Problem requirements ▸ Reproduce the listing below word for word, with no pictures.
## start Data excerpt
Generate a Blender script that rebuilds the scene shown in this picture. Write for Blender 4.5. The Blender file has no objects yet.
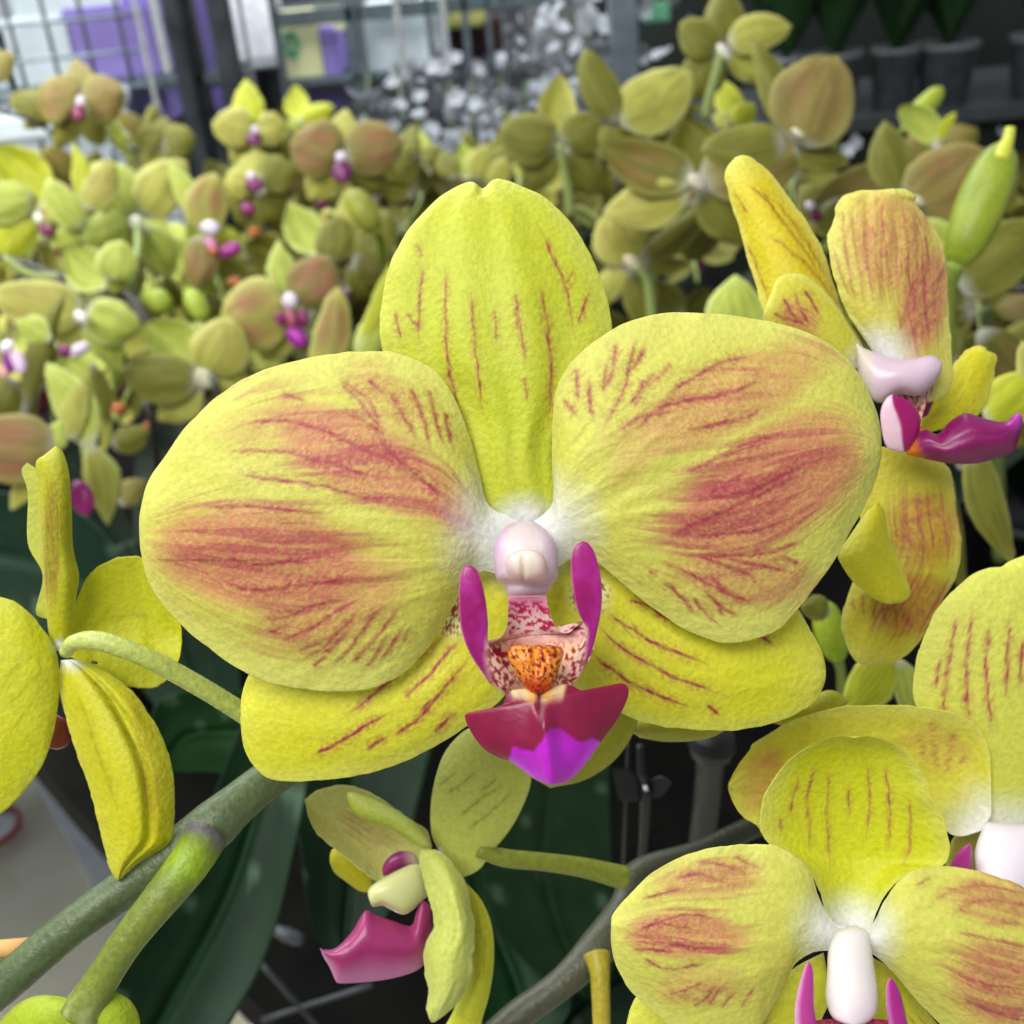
import bpy, math, random
import numpy as np
from mathutils import Vector, Matrix, Euler
random.seed(7)
col = bpy.context.scene.collection
PI = math.pi
# ------------------------------------------------------------------ camera frame
F = 1098.0
PITCH, ROLL = math.radians(28), math.radians(5)
CAM = np.array([0., 0., 1.35])
fwd = np.array([0, math.cos(PITCH), -math.sin(PITCH)])
up0 = np.array([0, math.sin(PITCH), math.cos(PITCH)])
rt0 = np.array([1., 0, 0])
up = up0*math.cos(ROLL) + rt0*math.sin(ROLL)
rt = rt0*math.cos(ROLL) - up0*math.sin(ROLL)
def at(px, py, d):
    """point seen at photo position (px,py), d centimetres in front of the lens"""
    px, py, d = np.asarray(px, float), np.asarray(py, float), np.asarray(d, float)/100.0
    v = fwd + ((px-512)/F)[..., None]*rt - ((py-512)/F)[..., None]*up
    return CAM + d[..., None]*v
def on_y(px, py, y):
    v = fwd + (px-512)/F*rt - (py-512)/F*up
    return Vector(CAM + v*(y/v[1]))
def on_z(px, py, z):
    v = fwd + (px-512)/F*rt - (py-512)/F*up
    return Vector(CAM + v*((z-CAM[2])/v[2]))
# ------------------------------------------------------------------ numpy helpers
def lin(c):
    c = np.asarray(c, float)/255.0
    return np.where(c <= .04045, c/12.92, ((c+.055)/1.055)**2.4)
def vnoise(x, y, seed=0):
    xi, yi = np.floor(x).astype(np.int64), np.floor(y).astype(np.int64)
    xf, yf = x-xi, y-yi
    u, v = xf*xf*(3-2*xf), yf*yf*(3-2*yf)
    def h(a, b):
        n = (a*374761393 + b*668265263 + seed*974634777) & 0x7fffffff
        n = ((n ^ (n >> 13))*1274126177) & 0x7fffffff
        return ((n ^ (n >> 16)) & 0xffff)/65535.0
    return (h(xi, yi)*(1-u)+h(xi+1, yi)*u)*(1-v) + (h(xi, yi+1)*(1-u)+h(xi+1, yi+1)*u)*v
def fbm(x, y, seed=0, o=3):
    r, a, t = 0, 1., 0
    for k in range(o):
        r = r + a*vnoise(x*2**k, y*2**k, seed+k*17); t += a; a *= .55
    return r/t
def ss(a, b, x):
    t = np.clip((x-a)/(b-a), 0, 1); return t*t*(3-2*t)
def mixc(C, c, m):
    return C*(1-m[..., None]) + np.asarray(c)*m[..., None]
def spline(pts, n=24):
    P = np.asarray(pts, float)
    if len(P) == 2: P = np.array([P[0], (P[0]+P[1])/2, P[1]])
    Q = np.vstack([2*P[0]-P[1], P, 2*P[-1]-P[-2]])
    out = []
    for i in range(1, len(Q)-2):
        p0, p1, p2, p3 = Q[i-1], Q[i], Q[i+1], Q[i+2]
        t = np.linspace(0, 1, n, endpoint=False)[:, None]
        out.append(.5*((2*p1)+(-p0+p2)*t+(2*p0-5*p1+4*p2-p3)*t**2+(-p0+3*p1-3*p2+p3)*t**3))
    out.append(P[-1][None]); return np.vstack(out)
def resample(pts, T):
    S = spline(pts)
    d = np.concatenate([[0], np.cumsum(np.linalg.norm(np.diff(S[:, :2], axis=0), axis=1))]); d /= d[-1]
    return np.stack([np.interp(T, d, S[:, k]) for k in range(S.shape[1])], 1)
def cv(pts, ox, oy, s): return [(ox+p[0]/s, oy+p[1]/s) for p in pts]
def polydist(X, Y, pts):
    """distance to a polyline and the fraction along it"""
    S = resample(pts, np.linspace(0, 1, 14)); best = np.full(X.shape, 1e9); fr = np.zeros(X.shape)
    for i in range(13):
        a, b = S[i], S[i+1]; d = b-a; L = (d**2).sum()+1e-9
        t = np.clip(((X-a[0])*d[0]+(Y-a[1])*d[1])/L, 0, 1)
        r = np.hypot(X-a[0]-t*d[0], Y-a[1]-t*d[1]); m = r < best
        best[m] = r[m]; fr[m] = (i+t[m])/13
    return best, fr
# ------------------------------------------------------------------ object helpers
def mesh_np(name, V, Q, C=None, mat=None, parent=None, smooth=True):
    me = bpy.data.meshes.new(name); V = np.asarray(V, np.float32); Q = np.asarray(Q, np.int32)
    me.vertices.add(len(V)); me.vertices.foreach_set('co', V.ravel())
    me.loops.add(Q.size); me.loops.foreach_set('vertex_index', Q.ravel())
    me.polygons.add(len(Q)); me.polygons.foreach_set('loop_start', np.arange(0, Q.size, Q.shape[1], dtype=np.int32))
    if C is not None:
        a = me.attributes.new('pigment', 'FLOAT_COLOR', 'POINT')
        a.data.foreach_set('color', np.hstack([np.clip(C, 0, 1), np.ones((len(C), 1))]).astype(np.float32).ravel())
    me.update(calc_edges=True); me.validate()
    me.polygons.foreach_set('use_smooth', [smooth]*len(me.polygons))
    o = bpy.data.objects.new(name, me); col.objects.link(o)
    if mat: me.materials.append(mat)
    if parent: o.parent = parent
    return o
def tag(o, label=None, cat=None, group=None, kind=None):
    if label: o['label'] = label
    if cat: o['category'] = cat
    if group: o['group'] = group
    if kind: o['kind'] = kind
    return o
def empty(name, loc=(0, 0, 0), label=None, cat=None, group=None, rot=None):
    o = bpy.data.objects.new(name, None); col.objects.link(o); o.empty_display_size = .01
    o.location = loc
    if rot is not None:
        o.rotation_euler = rot
    return tag(o, label, cat, group)
def woff(p):
    v = np.zeros(3)
    while p is not None: v = v+np.array(p.location); p = p.parent
    return v
def gridq(n, m, off=0, flip=False):
    i, j = np.meshgrid(np.arange(n), np.arange(m), indexing='ij'); a = (i*(m+1)+j).ravel()+off
    q = np.stack([a, a+1, a+m+2, a+m+1], 1)
    return q[:, ::-1] if flip else q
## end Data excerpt
Output below ▸
Generate a Blender script that rebuilds the scene shown in this picture. Write for Blender 4.5. The Blender file has no objects yet.
import bpy, math, random
import numpy as np
from mathutils import Vector, Matrix, Euler
random.seed(7)
col = bpy.context.scene.collection
PI = math.pi
# ------------------------------------------------------------------ camera frame
F = 1098.0
PITCH, ROLL = math.radians(28), math.radians(5)
CAM = np.array([0., 0., 1.35])
fwd = np.array([0, math.cos(PITCH), -math.sin(PITCH)])
up0 = np.array([0, math.sin(PITCH), math.cos(PITCH)])
rt0 = np.array([1., 0, 0])
up = up0*math.cos(ROLL) + rt0*math.sin(ROLL)
rt = rt0*math.cos(ROLL) - up0*math.sin(ROLL)
def at(px, py, d):
    """point seen at photo position (px,py), d centimetres in front of the lens"""
    px, py, d = np.asarray(px, float), np.asarray(py, float), np.asarray(d, float)/100.0
    v = fwd + ((px-512)/F)[..., None]*rt - ((py-512)/F)[..., None]*up
    return CAM + d[..., None]*v
def on_y(px, py, y):
    v = fwd + (px-512)/F*rt - (py-512)/F*up
    return Vector(CAM + v*(y/v[1]))
def on_z(px, py, z):
    v = fwd + (px-512)/F*rt - (py-512)/F*up
    return Vector(CAM + v*((z-CAM[2])/v[2]))
# ------------------------------------------------------------------ numpy helpers
def lin(c):
    c = np.asarray(c, float)/255.0
    return np.where(c <= .04045, c/12.92, ((c+.055)/1.055)**2.4)
def vnoise(x, y, seed=0):
    xi, yi = np.floor(x).astype(np.int64), np.floor(y).astype(np.int64)
    xf, yf = x-xi, y-yi
    u, v = xf*xf*(3-2*xf), yf*yf*(3-2*yf)
    def h(a, b):
        n = (a*374761393 + b*668265263 + seed*974634777) & 0x7fffffff
        n = ((n ^ (n >> 13))*1274126177) & 0x7fffffff
        return ((n ^ (n >> 16)) & 0xffff)/65535.0
    return (h(xi, yi)*(1-u)+h(xi+1, yi)*u)*(1-v) + (h(xi, yi+1)*(1-u)+h(xi+1, yi+1)*u)*v
def fbm(x, y, seed=0, o=3):
    r, a, t = 0, 1., 0
    for k in range(o):
        r = r + a*vnoise(x*2**k, y*2**k, seed+k*17); t += a; a *= .55
    return r/t
def ss(a, b, x):
    t = np.clip((x-a)/(b-a), 0, 1); return t*t*(3-2*t)
def mixc(C, c, m):
    return C*(1-m[..., None]) + np.asarray(c)*m[..., None]
def spline(pts, n=24):
    P = np.asarray(pts, float)
    if len(P) == 2: P = np.array([P[0], (P[0]+P[1])/2, P[1]])
    Q = np.vstack([2*P[0]-P[1], P, 2*P[-1]-P[-2]])
    out = []
    for i in range(1, len(Q)-2):
        p0, p1, p2, p3 = Q[i-1], Q[i], Q[i+1], Q[i+2]
        t = np.linspace(0, 1, n, endpoint=False)[:, None]
        out.append(.5*((2*p1)+(-p0+p2)*t+(2*p0-5*p1+4*p2-p3)*t**2+(-p0+3*p1-3*p2+p3)*t**3))
    out.append(P[-1][None]); return np.vstack(out)
def resample(pts, T):
    S = spline(pts)
    d = np.concatenate([[0], np.cumsum(np.linalg.norm(np.diff(S[:, :2], axis=0), axis=1))]); d /= d[-1]
    return np.stack([np.interp(T, d, S[:, k]) for k in range(S.shape[1])], 1)
def cv(pts, ox, oy, s): return [(ox+p[0]/s, oy+p[1]/s) for p in pts]
def polydist(X, Y, pts):
    """distance to a polyline and the fraction along it"""
    S = resample(pts, np.linspace(0, 1, 14)); best = np.full(X.shape, 1e9); fr = np.zeros(X.shape)
    for i in range(13):
        a, b = S[i], S[i+1]; d = b-a; L = (d**2).sum()+1e-9
        t = np.clip(((X-a[0])*d[0]+(Y-a[1])*d[1])/L, 0, 1)
        r = np.hypot(X-a[0]-t*d[0], Y-a[1]-t*d[1]); m = r < best
        best[m] = r[m]; fr[m] = (i+t[m])/13
    return best, fr
# ------------------------------------------------------------------ object helpers
def mesh_np(name, V, Q, C=None, mat=None, parent=None, smooth=True):
    me = bpy.data.meshes.new(name); V = np.asarray(V, np.float32); Q = np.asarray(Q, np.int32)
    me.vertices.add(len(V)); me.vertices.foreach_set('co', V.ravel())
    me.loops.add(Q.size); me.loops.foreach_set('vertex_index', Q.ravel())
    me.polygons.add(len(Q)); me.polygons.foreach_set('loop_start', np.arange(0, Q.size, Q.shape[1], dtype=np.int32))
    if C is not None:
        a = me.attributes.new('pigment', 'FLOAT_COLOR', 'POINT')
        a.data.foreach_set('color', np.hstack([np.clip(C, 0, 1), np.ones((len(C), 1))]).astype(np.float32).ravel())
    me.update(calc_edges=True); me.validate()
    me.polygons.foreach_set('use_smooth', [smooth]*len(me.polygons))
    o = bpy.data.objects.new(name, me); col.objects.link(o)
    if mat: me.materials.append(mat)
    if parent: o.parent = parent
    return o
def tag(o, label=None, cat=None, group=None, kind=None):
    if label: o['label'] = label
    if cat: o['category'] = cat
    if group: o['group'] = group
    if kind: o['kind'] = kind
    return o
def empty(name, loc=(0, 0, 0), label=None, cat=None, group=None, rot=None):
    o = bpy.data.objects.new(name, None); col.objects.link(o); o.empty_display_size = .01
    o.location = loc
    if rot is not None:
        o.rotation_euler = rot
    return tag(o, label, cat, group)
def woff(p):
    v = np.zeros(3)
    while p is not None: v = v+np.array(p.location); p = p.parent
    return v
def gridq(n, m, off=0, flip=False):
    i, j = np.meshgrid(np.arange(n), np.arange(m), indexing='ij'); a = (i*(m+1)+j).ravel()+off
    q = np.stack([a, a+1, a+m+2, a+m+1], 1)
    return q[:, ::-1] if flip else q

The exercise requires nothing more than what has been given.